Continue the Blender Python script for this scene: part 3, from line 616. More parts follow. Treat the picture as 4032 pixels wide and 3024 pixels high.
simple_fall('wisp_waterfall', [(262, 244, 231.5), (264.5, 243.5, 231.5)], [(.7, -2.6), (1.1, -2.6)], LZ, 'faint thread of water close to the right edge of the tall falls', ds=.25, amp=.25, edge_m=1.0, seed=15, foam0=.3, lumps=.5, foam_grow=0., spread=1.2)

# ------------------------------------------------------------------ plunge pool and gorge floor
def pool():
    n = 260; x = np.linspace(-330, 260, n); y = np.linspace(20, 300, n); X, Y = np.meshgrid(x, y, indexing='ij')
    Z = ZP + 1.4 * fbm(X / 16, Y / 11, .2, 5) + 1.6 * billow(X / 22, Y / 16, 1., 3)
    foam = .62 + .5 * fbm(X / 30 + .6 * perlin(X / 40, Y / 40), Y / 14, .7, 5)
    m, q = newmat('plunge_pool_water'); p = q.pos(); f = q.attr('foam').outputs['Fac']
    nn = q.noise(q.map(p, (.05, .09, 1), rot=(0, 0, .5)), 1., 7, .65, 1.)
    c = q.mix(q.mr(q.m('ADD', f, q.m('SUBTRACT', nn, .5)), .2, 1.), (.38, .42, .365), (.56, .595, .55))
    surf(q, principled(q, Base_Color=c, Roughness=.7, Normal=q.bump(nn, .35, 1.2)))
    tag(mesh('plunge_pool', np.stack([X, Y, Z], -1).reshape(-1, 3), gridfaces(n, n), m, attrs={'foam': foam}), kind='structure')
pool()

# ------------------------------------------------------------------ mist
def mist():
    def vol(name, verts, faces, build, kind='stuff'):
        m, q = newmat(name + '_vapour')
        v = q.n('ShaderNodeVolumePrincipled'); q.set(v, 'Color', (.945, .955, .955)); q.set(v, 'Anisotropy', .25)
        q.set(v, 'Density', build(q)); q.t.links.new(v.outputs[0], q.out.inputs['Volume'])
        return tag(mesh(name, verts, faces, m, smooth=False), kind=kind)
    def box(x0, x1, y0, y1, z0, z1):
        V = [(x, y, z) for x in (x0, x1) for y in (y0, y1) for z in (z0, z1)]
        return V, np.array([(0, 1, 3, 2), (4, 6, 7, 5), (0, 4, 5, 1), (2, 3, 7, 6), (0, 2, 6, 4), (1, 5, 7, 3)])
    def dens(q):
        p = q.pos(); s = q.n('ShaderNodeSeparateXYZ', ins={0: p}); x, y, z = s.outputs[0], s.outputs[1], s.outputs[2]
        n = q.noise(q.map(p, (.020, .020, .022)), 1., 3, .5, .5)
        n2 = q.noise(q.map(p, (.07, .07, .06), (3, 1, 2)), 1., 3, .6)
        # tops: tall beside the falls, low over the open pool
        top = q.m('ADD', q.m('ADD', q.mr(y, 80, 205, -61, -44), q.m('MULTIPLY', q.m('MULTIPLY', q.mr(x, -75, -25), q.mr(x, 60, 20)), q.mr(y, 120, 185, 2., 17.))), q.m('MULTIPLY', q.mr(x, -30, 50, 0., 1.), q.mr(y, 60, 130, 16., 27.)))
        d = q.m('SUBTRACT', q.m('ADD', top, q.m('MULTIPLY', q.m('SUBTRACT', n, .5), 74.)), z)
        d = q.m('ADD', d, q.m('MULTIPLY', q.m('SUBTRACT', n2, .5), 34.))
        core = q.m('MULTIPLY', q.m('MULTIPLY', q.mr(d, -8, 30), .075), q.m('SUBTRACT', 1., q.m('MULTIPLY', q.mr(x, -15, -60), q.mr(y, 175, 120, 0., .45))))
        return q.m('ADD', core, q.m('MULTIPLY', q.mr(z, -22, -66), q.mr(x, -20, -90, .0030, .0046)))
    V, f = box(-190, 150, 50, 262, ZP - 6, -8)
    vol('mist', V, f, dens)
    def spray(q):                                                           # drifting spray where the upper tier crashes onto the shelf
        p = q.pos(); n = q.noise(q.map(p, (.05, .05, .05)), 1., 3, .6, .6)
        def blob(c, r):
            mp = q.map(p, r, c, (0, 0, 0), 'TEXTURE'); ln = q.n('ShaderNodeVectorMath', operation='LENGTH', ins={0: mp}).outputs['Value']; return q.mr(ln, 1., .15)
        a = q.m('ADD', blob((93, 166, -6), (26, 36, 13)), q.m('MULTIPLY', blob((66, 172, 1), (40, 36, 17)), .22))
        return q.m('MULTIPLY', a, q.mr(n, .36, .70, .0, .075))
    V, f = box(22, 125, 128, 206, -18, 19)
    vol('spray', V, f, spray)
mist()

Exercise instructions
Quote exactly the lines running from the start of the listing above through the line where "lumps=.5, foam_grow=0., spread=1.2)" is found, and output no other lines.

Output of the exercise
Continue the Blender Python script for this scene: part 3, from line 616. More parts follow. Treat the picture as 4032 pixels wide and 3024 pixels high.
simple_fall('wisp_waterfall', [(262, 244, 231.5), (264.5, 243.5, 231.5)], [(.7, -2.6), (1.1, -2.6)], LZ, 'faint thread of water close to the right edge of the tall falls', ds=.25, amp=.25, edge_m=1.0, seed=15, foam0=.3, lumps=.5, foam_grow=0., spread=1.2)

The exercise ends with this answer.